Direction:
From the listing below, copy every line with the word "Python".

Excerpted data:
--- START ---
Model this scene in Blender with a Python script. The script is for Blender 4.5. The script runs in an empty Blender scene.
--- END ---
--- START ---
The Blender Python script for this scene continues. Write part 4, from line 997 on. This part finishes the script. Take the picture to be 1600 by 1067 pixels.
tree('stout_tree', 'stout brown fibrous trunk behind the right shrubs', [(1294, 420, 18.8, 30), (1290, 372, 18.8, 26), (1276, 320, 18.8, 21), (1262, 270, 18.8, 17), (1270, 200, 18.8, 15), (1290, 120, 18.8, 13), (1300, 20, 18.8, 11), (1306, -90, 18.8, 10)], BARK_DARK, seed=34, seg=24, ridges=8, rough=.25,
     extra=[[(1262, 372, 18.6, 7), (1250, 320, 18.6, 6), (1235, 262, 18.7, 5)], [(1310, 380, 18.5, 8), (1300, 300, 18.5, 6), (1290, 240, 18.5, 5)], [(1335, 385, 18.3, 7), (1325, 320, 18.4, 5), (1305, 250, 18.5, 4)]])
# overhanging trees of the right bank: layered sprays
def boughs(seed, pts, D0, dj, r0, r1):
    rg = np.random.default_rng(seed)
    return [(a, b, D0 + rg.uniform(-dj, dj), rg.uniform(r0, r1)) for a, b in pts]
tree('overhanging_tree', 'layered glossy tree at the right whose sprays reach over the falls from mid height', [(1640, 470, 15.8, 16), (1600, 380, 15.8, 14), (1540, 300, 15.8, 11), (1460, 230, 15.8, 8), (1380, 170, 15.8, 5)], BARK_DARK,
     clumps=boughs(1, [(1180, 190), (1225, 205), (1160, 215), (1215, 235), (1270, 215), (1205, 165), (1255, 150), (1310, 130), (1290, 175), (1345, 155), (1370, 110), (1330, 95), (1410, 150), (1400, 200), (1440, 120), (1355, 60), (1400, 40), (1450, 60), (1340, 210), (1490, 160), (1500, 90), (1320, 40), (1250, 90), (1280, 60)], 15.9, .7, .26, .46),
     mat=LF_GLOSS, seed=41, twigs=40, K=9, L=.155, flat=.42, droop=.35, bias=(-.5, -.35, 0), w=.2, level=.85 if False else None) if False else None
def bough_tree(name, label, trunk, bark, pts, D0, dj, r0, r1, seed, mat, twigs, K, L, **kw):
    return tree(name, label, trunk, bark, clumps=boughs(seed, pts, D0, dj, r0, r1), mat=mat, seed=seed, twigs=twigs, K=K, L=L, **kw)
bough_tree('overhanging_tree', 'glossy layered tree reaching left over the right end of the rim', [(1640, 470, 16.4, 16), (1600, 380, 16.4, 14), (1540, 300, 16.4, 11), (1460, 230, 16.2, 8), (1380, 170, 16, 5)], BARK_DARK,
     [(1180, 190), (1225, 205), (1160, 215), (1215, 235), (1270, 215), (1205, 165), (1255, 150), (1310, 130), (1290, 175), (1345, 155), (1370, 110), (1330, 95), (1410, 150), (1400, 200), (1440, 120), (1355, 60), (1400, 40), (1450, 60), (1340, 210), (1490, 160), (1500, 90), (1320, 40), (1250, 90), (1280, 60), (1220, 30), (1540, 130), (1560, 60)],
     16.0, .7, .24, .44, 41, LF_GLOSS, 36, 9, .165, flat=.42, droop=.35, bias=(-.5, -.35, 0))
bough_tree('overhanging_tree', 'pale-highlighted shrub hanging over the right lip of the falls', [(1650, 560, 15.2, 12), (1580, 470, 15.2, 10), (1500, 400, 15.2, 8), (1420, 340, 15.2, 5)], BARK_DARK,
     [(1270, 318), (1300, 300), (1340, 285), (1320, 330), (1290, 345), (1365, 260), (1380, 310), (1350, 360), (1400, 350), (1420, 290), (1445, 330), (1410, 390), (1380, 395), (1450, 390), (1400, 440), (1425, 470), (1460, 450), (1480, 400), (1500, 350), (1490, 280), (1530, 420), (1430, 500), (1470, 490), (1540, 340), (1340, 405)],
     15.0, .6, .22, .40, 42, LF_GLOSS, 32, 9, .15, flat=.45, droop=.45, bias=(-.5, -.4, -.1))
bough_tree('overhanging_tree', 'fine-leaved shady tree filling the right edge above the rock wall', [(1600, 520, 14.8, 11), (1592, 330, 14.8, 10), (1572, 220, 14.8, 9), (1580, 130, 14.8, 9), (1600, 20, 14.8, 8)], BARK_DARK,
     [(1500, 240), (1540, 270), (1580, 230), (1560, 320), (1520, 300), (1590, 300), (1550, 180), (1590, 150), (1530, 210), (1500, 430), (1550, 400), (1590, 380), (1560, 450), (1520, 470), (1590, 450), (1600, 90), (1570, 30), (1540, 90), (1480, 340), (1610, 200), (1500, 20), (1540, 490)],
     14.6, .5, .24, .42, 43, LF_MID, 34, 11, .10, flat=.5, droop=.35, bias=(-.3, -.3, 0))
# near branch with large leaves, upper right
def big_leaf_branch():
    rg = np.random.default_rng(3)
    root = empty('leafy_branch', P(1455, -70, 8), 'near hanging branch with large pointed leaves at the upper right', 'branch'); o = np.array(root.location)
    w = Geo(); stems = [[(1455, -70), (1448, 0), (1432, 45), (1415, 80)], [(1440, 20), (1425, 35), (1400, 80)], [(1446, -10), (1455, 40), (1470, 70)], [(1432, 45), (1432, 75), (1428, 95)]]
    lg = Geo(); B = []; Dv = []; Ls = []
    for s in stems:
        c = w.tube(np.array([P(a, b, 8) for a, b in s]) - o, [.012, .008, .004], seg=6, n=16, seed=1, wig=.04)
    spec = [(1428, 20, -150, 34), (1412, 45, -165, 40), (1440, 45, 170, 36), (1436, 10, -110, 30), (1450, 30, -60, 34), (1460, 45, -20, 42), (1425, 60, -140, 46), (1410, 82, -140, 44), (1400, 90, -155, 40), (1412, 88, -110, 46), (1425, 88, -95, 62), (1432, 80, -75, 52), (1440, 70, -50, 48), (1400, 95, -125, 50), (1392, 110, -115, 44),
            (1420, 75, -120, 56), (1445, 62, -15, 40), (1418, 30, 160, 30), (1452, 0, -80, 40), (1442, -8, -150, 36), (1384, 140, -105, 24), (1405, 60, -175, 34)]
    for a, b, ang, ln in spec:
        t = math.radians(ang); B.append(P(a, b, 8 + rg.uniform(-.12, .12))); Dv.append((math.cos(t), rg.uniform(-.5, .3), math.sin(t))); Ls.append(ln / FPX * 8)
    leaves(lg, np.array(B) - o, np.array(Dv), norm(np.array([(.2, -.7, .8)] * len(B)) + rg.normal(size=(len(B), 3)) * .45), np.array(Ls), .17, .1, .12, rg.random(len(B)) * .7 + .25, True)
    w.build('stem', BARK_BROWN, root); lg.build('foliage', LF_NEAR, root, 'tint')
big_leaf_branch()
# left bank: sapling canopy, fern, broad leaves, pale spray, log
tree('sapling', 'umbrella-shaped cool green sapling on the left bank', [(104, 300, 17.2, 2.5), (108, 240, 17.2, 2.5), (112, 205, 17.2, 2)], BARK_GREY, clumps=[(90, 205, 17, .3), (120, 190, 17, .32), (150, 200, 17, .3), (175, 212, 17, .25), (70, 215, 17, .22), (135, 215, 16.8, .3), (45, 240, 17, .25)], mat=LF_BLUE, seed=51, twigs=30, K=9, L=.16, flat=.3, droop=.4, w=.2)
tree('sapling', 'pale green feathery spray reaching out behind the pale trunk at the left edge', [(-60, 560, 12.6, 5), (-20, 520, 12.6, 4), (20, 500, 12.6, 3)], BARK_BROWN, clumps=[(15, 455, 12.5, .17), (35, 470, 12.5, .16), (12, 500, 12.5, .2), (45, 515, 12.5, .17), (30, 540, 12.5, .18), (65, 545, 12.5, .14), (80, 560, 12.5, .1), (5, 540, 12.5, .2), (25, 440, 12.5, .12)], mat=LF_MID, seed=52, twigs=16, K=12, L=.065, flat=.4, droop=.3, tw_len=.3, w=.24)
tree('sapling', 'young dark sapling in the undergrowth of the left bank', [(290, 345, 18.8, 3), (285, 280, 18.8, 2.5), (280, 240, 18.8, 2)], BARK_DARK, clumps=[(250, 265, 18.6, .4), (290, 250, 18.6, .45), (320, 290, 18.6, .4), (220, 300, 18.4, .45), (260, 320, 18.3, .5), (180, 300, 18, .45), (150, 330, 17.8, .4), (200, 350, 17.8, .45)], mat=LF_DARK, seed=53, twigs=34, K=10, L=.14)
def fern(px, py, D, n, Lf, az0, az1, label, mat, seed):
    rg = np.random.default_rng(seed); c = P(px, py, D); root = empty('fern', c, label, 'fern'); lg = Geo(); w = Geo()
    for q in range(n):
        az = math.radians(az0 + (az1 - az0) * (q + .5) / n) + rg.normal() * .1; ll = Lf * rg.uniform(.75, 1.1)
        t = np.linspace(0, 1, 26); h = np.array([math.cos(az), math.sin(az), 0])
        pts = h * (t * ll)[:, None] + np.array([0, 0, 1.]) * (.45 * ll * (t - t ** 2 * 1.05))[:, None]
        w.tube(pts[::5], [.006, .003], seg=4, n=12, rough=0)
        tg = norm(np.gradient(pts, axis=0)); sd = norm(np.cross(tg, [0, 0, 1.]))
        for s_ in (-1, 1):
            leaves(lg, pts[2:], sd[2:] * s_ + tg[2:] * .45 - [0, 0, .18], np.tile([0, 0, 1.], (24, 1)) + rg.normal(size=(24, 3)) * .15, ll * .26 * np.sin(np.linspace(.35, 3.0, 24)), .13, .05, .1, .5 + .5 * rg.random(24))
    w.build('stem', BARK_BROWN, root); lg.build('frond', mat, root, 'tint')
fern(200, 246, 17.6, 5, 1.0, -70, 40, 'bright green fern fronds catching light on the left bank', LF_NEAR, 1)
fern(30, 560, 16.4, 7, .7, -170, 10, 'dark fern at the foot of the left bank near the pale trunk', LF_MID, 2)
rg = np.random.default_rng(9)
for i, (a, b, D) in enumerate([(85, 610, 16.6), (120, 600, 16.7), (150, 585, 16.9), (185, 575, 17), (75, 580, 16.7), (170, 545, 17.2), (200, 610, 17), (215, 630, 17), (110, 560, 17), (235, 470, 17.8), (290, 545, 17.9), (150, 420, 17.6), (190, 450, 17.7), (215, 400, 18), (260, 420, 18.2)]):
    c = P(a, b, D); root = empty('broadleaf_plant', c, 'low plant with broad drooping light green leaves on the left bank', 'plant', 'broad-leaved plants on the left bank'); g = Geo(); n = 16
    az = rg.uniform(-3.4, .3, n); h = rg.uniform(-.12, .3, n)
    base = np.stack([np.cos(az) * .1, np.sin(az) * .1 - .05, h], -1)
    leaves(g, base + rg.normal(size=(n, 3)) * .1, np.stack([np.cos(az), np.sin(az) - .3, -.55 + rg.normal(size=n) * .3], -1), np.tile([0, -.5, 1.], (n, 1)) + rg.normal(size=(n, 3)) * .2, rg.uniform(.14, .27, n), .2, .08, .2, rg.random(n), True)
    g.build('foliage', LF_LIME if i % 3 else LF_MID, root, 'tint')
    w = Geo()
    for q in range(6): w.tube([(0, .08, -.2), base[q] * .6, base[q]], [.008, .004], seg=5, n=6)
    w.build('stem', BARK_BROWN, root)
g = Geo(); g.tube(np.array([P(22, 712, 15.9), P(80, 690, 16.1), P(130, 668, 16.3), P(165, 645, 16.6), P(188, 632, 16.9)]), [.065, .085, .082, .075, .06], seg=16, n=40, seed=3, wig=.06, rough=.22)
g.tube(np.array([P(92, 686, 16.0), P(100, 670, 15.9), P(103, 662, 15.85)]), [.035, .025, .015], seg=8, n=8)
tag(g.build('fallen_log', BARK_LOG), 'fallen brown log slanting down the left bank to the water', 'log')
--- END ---
Response:
Model this scene in Blender with a Python script. The script is for Blender 4.5. The script runs in an empty Blender scene.
The Blender Python script for this scene continues. Write part 4, from line 997 on. This part finishes the script. Take the picture to be 1600 by 1067 pixels.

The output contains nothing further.